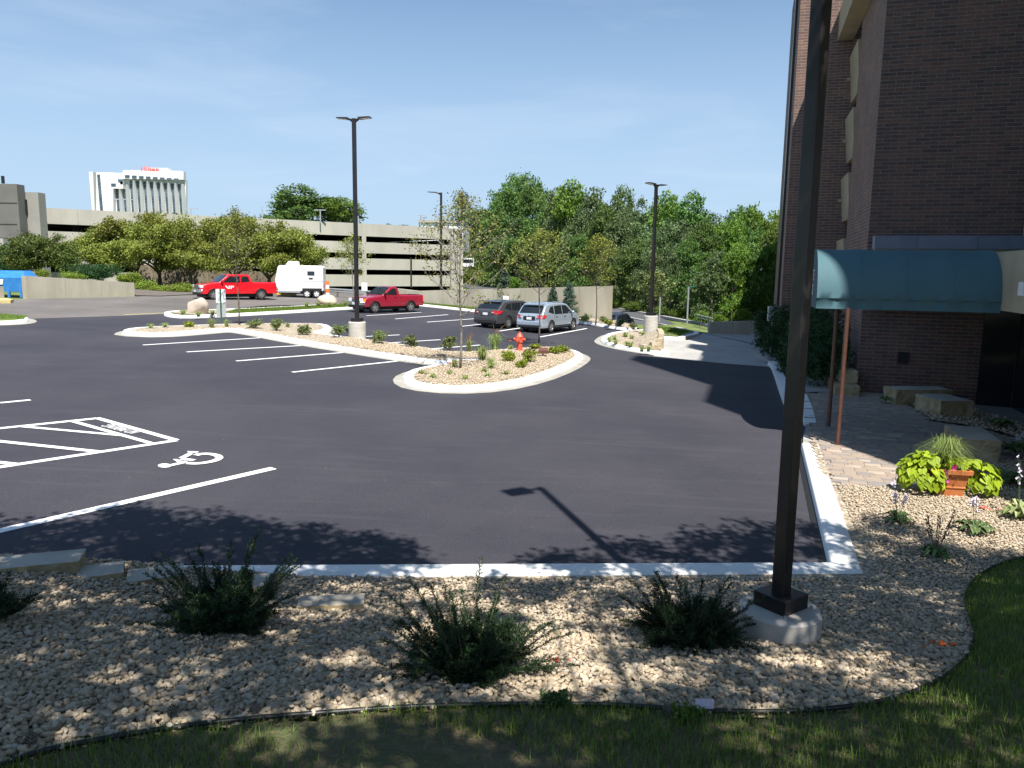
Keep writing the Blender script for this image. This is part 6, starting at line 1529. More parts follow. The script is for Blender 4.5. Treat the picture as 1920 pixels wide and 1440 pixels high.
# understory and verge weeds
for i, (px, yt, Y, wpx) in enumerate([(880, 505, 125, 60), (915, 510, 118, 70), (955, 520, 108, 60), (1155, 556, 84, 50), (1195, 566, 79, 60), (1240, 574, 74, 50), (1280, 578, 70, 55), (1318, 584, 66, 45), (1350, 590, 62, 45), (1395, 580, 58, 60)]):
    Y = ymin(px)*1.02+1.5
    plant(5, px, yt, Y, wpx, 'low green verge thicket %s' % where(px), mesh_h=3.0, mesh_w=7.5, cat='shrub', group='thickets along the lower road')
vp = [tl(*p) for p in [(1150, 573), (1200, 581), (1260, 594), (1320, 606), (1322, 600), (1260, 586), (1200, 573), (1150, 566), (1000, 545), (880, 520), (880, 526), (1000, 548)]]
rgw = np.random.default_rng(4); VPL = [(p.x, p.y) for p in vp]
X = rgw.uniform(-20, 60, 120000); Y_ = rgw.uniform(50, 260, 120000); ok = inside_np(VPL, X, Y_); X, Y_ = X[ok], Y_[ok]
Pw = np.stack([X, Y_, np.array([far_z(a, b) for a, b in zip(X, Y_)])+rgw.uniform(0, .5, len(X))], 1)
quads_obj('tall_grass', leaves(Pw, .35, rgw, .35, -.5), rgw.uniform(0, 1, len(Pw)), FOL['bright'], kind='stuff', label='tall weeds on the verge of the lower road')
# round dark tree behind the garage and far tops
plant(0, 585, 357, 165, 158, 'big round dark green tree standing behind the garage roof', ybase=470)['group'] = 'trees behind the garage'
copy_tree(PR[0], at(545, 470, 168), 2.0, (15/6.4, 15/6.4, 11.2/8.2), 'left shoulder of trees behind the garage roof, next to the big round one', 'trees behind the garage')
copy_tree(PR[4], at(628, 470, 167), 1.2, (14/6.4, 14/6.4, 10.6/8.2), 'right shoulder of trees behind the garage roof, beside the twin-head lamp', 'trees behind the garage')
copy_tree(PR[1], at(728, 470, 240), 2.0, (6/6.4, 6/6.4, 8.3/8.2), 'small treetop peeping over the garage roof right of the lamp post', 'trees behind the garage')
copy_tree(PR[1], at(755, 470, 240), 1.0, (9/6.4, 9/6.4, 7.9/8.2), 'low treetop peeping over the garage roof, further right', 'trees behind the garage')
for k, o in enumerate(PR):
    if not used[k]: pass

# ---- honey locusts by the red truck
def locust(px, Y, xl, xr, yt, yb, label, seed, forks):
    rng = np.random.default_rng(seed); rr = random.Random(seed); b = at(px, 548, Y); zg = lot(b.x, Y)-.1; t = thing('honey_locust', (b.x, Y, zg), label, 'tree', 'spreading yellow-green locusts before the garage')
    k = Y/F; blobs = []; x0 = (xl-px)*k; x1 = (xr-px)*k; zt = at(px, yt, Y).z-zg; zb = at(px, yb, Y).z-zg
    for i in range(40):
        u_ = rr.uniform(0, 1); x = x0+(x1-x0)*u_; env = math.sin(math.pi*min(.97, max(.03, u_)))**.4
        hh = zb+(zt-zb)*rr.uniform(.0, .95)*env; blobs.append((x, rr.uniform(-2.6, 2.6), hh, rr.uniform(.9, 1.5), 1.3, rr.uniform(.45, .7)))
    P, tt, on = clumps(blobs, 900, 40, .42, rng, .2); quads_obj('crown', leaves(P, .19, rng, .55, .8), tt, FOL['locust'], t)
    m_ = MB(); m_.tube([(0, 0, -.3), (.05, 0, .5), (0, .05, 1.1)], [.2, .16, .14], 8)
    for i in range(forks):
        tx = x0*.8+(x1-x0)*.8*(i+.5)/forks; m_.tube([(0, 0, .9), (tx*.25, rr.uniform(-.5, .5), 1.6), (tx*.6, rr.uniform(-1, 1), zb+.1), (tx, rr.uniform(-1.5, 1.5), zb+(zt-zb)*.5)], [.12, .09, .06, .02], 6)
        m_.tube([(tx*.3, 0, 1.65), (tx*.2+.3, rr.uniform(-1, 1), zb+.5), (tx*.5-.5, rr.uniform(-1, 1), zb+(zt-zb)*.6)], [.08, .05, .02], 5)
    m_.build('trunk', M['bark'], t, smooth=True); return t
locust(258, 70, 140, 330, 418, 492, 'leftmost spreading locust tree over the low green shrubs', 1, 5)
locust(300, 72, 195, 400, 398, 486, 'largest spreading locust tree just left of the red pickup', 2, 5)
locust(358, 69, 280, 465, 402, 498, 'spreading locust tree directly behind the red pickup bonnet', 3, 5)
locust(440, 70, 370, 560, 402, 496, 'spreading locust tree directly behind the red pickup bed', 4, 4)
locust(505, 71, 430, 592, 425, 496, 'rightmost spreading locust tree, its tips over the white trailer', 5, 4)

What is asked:
Make an exact reproduction of the listing above, without any pictures.

Output of the task:
Keep writing the Blender script for this image. This is part 6, starting at line 1529. More parts follow. The script is for Blender 4.5. Treat the picture as 1920 pixels wide and 1440 pixels high.
# understory and verge weeds
for i, (px, yt, Y, wpx) in enumerate([(880, 505, 125, 60), (915, 510, 118, 70), (955, 520, 108, 60), (1155, 556, 84, 50), (1195, 566, 79, 60), (1240, 574, 74, 50), (1280, 578, 70, 55), (1318, 584, 66, 45), (1350, 590, 62, 45), (1395, 580, 58, 60)]):
    Y = ymin(px)*1.02+1.5
    plant(5, px, yt, Y, wpx, 'low green verge thicket %s' % where(px), mesh_h=3.0, mesh_w=7.5, cat='shrub', group='thickets along the lower road')
vp = [tl(*p) for p in [(1150, 573), (1200, 581), (1260, 594), (1320, 606), (1322, 600), (1260, 586), (1200, 573), (1150, 566), (1000, 545), (880, 520), (880, 526), (1000, 548)]]
rgw = np.random.default_rng(4); VPL = [(p.x, p.y) for p in vp]
X = rgw.uniform(-20, 60, 120000); Y_ = rgw.uniform(50, 260, 120000); ok = inside_np(VPL, X, Y_); X, Y_ = X[ok], Y_[ok]
Pw = np.stack([X, Y_, np.array([far_z(a, b) for a, b in zip(X, Y_)])+rgw.uniform(0, .5, len(X))], 1)
quads_obj('tall_grass', leaves(Pw, .35, rgw, .35, -.5), rgw.uniform(0, 1, len(Pw)), FOL['bright'], kind='stuff', label='tall weeds on the verge of the lower road')
# round dark tree behind the garage and far tops
plant(0, 585, 357, 165, 158, 'big round dark green tree standing behind the garage roof', ybase=470)['group'] = 'trees behind the garage'
copy_tree(PR[0], at(545, 470, 168), 2.0, (15/6.4, 15/6.4, 11.2/8.2), 'left shoulder of trees behind the garage roof, next to the big round one', 'trees behind the garage')
copy_tree(PR[4], at(628, 470, 167), 1.2, (14/6.4, 14/6.4, 10.6/8.2), 'right shoulder of trees behind the garage roof, beside the twin-head lamp', 'trees behind the garage')
copy_tree(PR[1], at(728, 470, 240), 2.0, (6/6.4, 6/6.4, 8.3/8.2), 'small treetop peeping over the garage roof right of the lamp post', 'trees behind the garage')
copy_tree(PR[1], at(755, 470, 240), 1.0, (9/6.4, 9/6.4, 7.9/8.2), 'low treetop peeping over the garage roof, further right', 'trees behind the garage')
for k, o in enumerate(PR):
    if not used[k]: pass

# ---- honey locusts by the red truck
def locust(px, Y, xl, xr, yt, yb, label, seed, forks):
    rng = np.random.default_rng(seed); rr = random.Random(seed); b = at(px, 548, Y); zg = lot(b.x, Y)-.1; t = thing('honey_locust', (b.x, Y, zg), label, 'tree', 'spreading yellow-green locusts before the garage')
    k = Y/F; blobs = []; x0 = (xl-px)*k; x1 = (xr-px)*k; zt = at(px, yt, Y).z-zg; zb = at(px, yb, Y).z-zg
    for i in range(40):
        u_ = rr.uniform(0, 1); x = x0+(x1-x0)*u_; env = math.sin(math.pi*min(.97, max(.03, u_)))**.4
        hh = zb+(zt-zb)*rr.uniform(.0, .95)*env; blobs.append((x, rr.uniform(-2.6, 2.6), hh, rr.uniform(.9, 1.5), 1.3, rr.uniform(.45, .7)))
    P, tt, on = clumps(blobs, 900, 40, .42, rng, .2); quads_obj('crown', leaves(P, .19, rng, .55, .8), tt, FOL['locust'], t)
    m_ = MB(); m_.tube([(0, 0, -.3), (.05, 0, .5), (0, .05, 1.1)], [.2, .16, .14], 8)
    for i in range(forks):
        tx = x0*.8+(x1-x0)*.8*(i+.5)/forks; m_.tube([(0, 0, .9), (tx*.25, rr.uniform(-.5, .5), 1.6), (tx*.6, rr.uniform(-1, 1), zb+.1), (tx, rr.uniform(-1.5, 1.5), zb+(zt-zb)*.5)], [.12, .09, .06, .02], 6)
        m_.tube([(tx*.3, 0, 1.65), (tx*.2+.3, rr.uniform(-1, 1), zb+.5), (tx*.5-.5, rr.uniform(-1, 1), zb+(zt-zb)*.6)], [.08, .05, .02], 5)
    m_.build('trunk', M['bark'], t, smooth=True); return t
locust(258, 70, 140, 330, 418, 492, 'leftmost spreading locust tree over the low green shrubs', 1, 5)
locust(300, 72, 195, 400, 398, 486, 'largest spreading locust tree just left of the red pickup', 2, 5)
locust(358, 69, 280, 465, 402, 498, 'spreading locust tree directly behind the red pickup bonnet', 3, 5)
locust(440, 70, 370, 560, 402, 496, 'spreading locust tree directly behind the red pickup bed', 4, 4)
locust(505, 71, 430, 592, 425, 496, 'rightmost spreading locust tree, its tips over the white trailer', 5, 4)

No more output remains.